Work to be completed:
Exactly the lines from the line holding "were 2048x1152 pixels." to the line holding "R = math.radians", both lines included, are to be echoed; pictures are not.

Scene script records:
** begin **
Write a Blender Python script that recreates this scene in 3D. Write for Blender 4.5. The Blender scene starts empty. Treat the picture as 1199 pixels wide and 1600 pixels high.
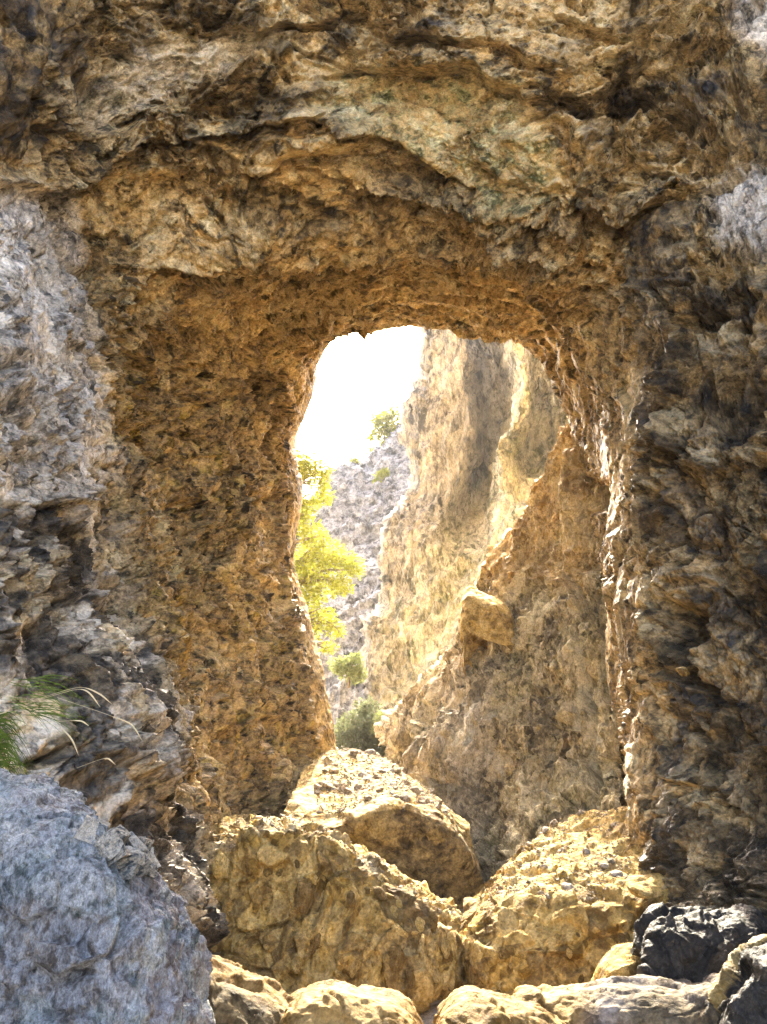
import bpy, math
import numpy as np
from mathutils import Vector

# ------------------------------------------------------------------ camera, sky, sun, exposure
scene = bpy.context.scene
COL = scene.collection
F_PX, PITCH, EYE = 1350.0, math.radians(12.5), 1.6

cam_data = bpy.data.cameras.new('camera')
cam_data.sensor_fit = 'VERTICAL'
cam_data.sensor_height = 24.0
cam_data.lens = 24.0 * F_PX / 1600.0
cam_data.clip_end = 2000.0
cam = bpy.data.objects.new('camera', cam_data)
cam.location = (0, 0, EYE)
cam.rotation_euler = (math.radians(90) + PITCH, 0, 0)
COL.objects.link(cam)
scene.camera = cam

SUN_ELEV, SUN_AZ = math.radians(36.0), math.radians(1.0)      # azimuth from +Y, positive to the right
world = bpy.data.worlds.new('World')
scene.world = world
world.use_nodes = True
wn = world.node_tree.nodes
sky = wn.new('ShaderNodeTexSky')
sky.sky_type = 'NISHITA'
sky.sun_disc = False
sky.sun_elevation = SUN_ELEV
sky.sun_rotation = SUN_AZ
sky.dust_density = 8.0
sky.air_density = 0.6
sky.ozone_density = 0.4
bg = wn['Background']
bg.inputs['Strength'].default_value = 0.15
world.node_tree.links.new(sky.outputs[0], bg.inputs[0])

sun_data = bpy.data.lights.new('sun', 'SUN')
sun_data.energy = 2.2
sun_data.angle = math.radians(0.53)
sun_data.color = (1.0, 0.91, 0.70)
sun = bpy.data.objects.new('sun', sun_data)
to_sun = Vector((math.sin(SUN_AZ) * math.cos(SUN_ELEV), math.cos(SUN_AZ) * math.cos(SUN_ELEV), math.sin(SUN_ELEV)))
sun.rotation_euler = to_sun.to_track_quat('Z', 'Y').to_euler()
sun.location = (0, 60, 60)
COL.objects.link(sun)

vs = scene.view_settings
vs.view_transform = 'Standard'
vs.look = 'None'
vs.exposure = 3.75
vs.gamma = 1.0
vs.use_curve_mapping = False

scene.render.engine = 'CYCLES'
cy = scene.cycles
cy.max_bounces = 7
cy.diffuse_bounces = 4
cy.glossy_bounces = 3
cy.transmission_bounces = 6
cy.volume_bounces = 1
cy.sample_clamp_indirect = 6.0
cy.use_denoising = True
try:
    cy.denoiser = 'OPENIMAGEDENOISE'
    cy.denoising_input_passes = 'RGB_ALBEDO_NORMAL'
    cy.denoising_prefilter = 'NONE'
except Exception:
    pass

RNG = np.random.default_rng(11)
f32 = np.float32

# ------------------------------------------------------------------ camera matching: a photo point at a chosen distance
def P(px, py, Y):
    a, b = px - 599.5, 800.0 - py
    yy = F_PX * math.cos(PITCH) - b * math.sin(PITCH)
    zz = F_PX * math.sin(PITCH) + b * math.cos(PITCH)
    k = Y / yy
    return (a * k, Y, EYE + zz * k)

def project(p):
    x, y, z = p[..., 0], p[..., 1], p[..., 2] - EYE
    f = y * math.cos(PITCH) + z * math.sin(PITCH)
    u = -y * math.sin(PITCH) + z * math.cos(PITCH)
    f = np.where(f > 0.2, f, 1e9)
    return np.stack([599.5 + F_PX * x / f, 800.0 - F_PX * u / f], -1)

# ------------------------------------------------------------------ noise
_perm = RNG.permutation(256).astype(np.int32)
_perm = np.concatenate([_perm, _perm, _perm])
_g = RNG.normal(size=(256, 3)).astype(f32)
_g /= np.linalg.norm(_g, axis=1, keepdims=True)
_rnd = RNG.random((256, 6)).astype(f32)

def _hash(i, j, k):
    return _perm[_perm[_perm[i & 255] + (j & 255)] + (k & 255)]

def perlin(p):
    p = p.astype(f32)
    i = np.floor(p).astype(np.int32)
    f = p - i
    w = f * f * f * (f * (f * 6 - 15) + 10)
    out = np.zeros(len(p), f32)
    for dx in (0, 1):
        wx = w[:, 0] if dx else 1 - w[:, 0]
        for dy in (0, 1):
            wy = wx * (w[:, 1] if dy else 1 - w[:, 1])
            for dz in (0, 1):
                wz = wy * (w[:, 2] if dz else 1 - w[:, 2])
                g = _g[_hash(i[:, 0] + dx, i[:, 1] + dy, i[:, 2] + dz)]
                out += wz * (g[:, 0] * (f[:, 0] - dx) + g[:, 1] * (f[:, 1] - dy) + g[:, 2] * (f[:, 2] - dz))
    return out * 1.5

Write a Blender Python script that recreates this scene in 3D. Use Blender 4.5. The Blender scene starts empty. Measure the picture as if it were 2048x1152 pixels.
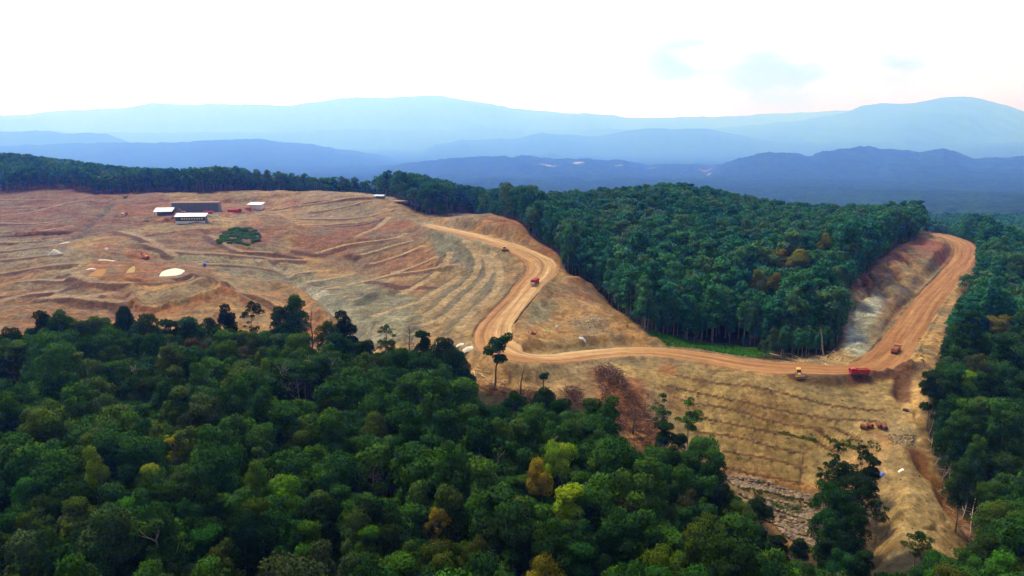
import bpy, bmesh, math, random
import numpy as np
from mathutils import Vector, Matrix, Euler

SC = bpy.context.scene
COL = SC.collection
R = math.radians

# ------------------------------------------------------------------ camera
CAM_Z = 100.0                       # metres above the valley road datum
PITCH = R(11.6)                     # looking down
FPX = 1462.0                        # focal length in photo pixels (2048 wide)
cam_d = bpy.data.cameras.new('camera')
cam_d.sensor_width = 36.0
cam_d.lens = 36.0 * FPX / 2048.0
cam_d.clip_start = 1.0
cam_d.clip_end = 200000.0
cam = bpy.data.objects.new('camera', cam_d)
COL.objects.link(cam)
cam.location = (0, 0, CAM_Z)
cam.rotation_euler = (math.pi / 2 - PITCH, 0, 0)
SC.camera = cam

# ------------------------------------------------------------------ sky, sun, exposure
SUN_EL, SUN_AZ = R(64), R(-50)       # high, a little ahead on the left
world = bpy.data.worlds.new('World')
SC.world = world
world.use_nodes = True
wt = world.node_tree
wn, wl = wt.nodes, wt.links
wn.clear()
w_out = wn.new('ShaderNodeOutputWorld')
w_bg = wn.new('ShaderNodeBackground')
w_bg.inputs['Strength'].default_value = 0.1
w_sky = wn.new('ShaderNodeTexSky')
w_sky.sky_type = 'NISHITA'
w_sky.sun_disc = False
w_sky.sun_elevation = SUN_EL
w_sky.sun_rotation = SUN_AZ
w_tc = wn.new('ShaderNodeTexCoord')
# a bright overcast deck over the blue sky, thinner in a few wisps to the right
w_map = wn.new('ShaderNodeMapping')
w_map.inputs['Scale'].default_value = (4.0, 4.0, 13.0)
w_noise = wn.new('ShaderNodeTexNoise')
w_noise.inputs['Scale'].default_value = 1.15
w_noise.inputs['Detail'].default_value = 5.0
w_noise.inputs['Roughness'].default_value = 0.55
w_rng = wn.new('ShaderNodeMapRange')
w_rng.interpolation_type = 'SMOOTHSTEP'
w_rng.inputs['From Min'].default_value = 0.34
w_rng.inputs['From Max'].default_value = 0.56
w_st = wn.new('ShaderNodeMapping'); w_st.inputs['Scale'].default_value = (1.0, 1.0, 1.7)
wl.new(w_tc.outputs['Generated'], w_st.inputs['Vector'])
w_sum = None
for cdir, r0, r1 in (((0.2206, 0.9707, 0.0942 * 1.7), 0.02, 0.12), ((0.332, 0.940, 0.0764 * 1.7), 0.03, 0.16), ((0.44, 0.89, 0.085 * 1.7), 0.0, 0.13)):
    w_dist = wn.new('ShaderNodeVectorMath'); w_dist.operation = 'DISTANCE'; w_dist.inputs[1].default_value = cdir
    w_nr = wn.new('ShaderNodeMapRange'); w_nr.interpolation_type = 'SMOOTHSTEP'
    w_nr.inputs['From Min'].default_value = r0; w_nr.inputs['From Max'].default_value = r1; w_nr.inputs['To Min'].default_value = 1.0; w_nr.inputs['To Max'].default_value = 0.0
    wl.new(w_st.outputs['Vector'], w_dist.inputs[0]); wl.new(w_dist.outputs['Value'], w_nr.inputs['Value'])
    if w_sum is None: w_sum = w_nr.outputs['Result']
    else:
        ad_ = wn.new('ShaderNodeMath'); ad_.operation = 'MAXIMUM'; wl.new(w_sum, ad_.inputs[0]); wl.new(w_nr.outputs['Result'], ad_.inputs[1]); w_sum = ad_.outputs[0]
w_mul = wn.new('ShaderNodeMath'); w_mul.operation = 'MULTIPLY'
w_amt = wn.new('ShaderNodeMath'); w_amt.operation = 'MULTIPLY'
w_amt.inputs[1].default_value = 0.99
w_mix = wn.new('ShaderNodeMix'); w_mix.data_type = 'RGBA'
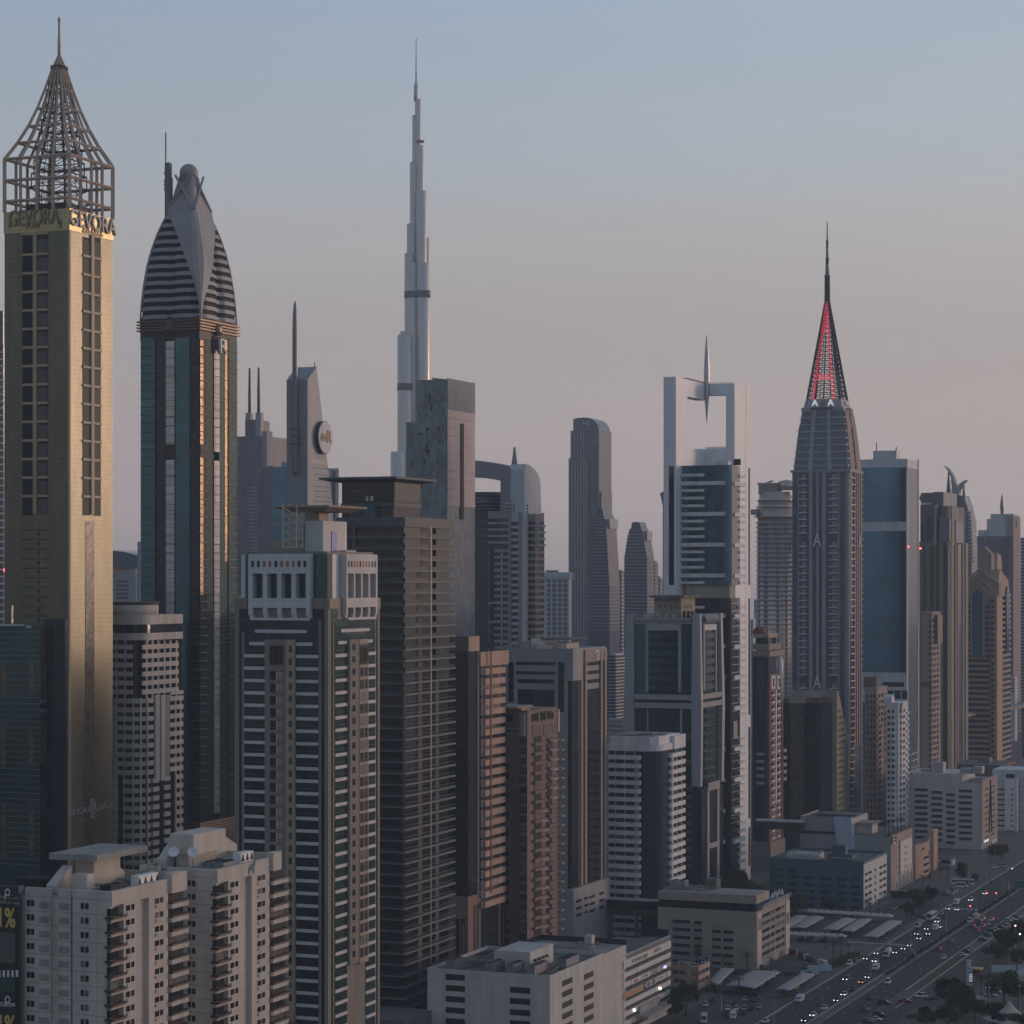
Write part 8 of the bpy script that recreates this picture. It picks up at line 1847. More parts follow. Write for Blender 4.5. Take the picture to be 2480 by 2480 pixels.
** end **
Solution:
Write a Blender Python script that recreates this scene in 3D. Use Blender 4.5. The Blender scene starts empty. Measure the picture as if it were 2048x1152 pixels.
import bpy, bmesh, math, random
import numpy as np
from mathutils import Vector, Matrix, Euler

SC = bpy.context.scene
COL = SC.collection
R = math.radians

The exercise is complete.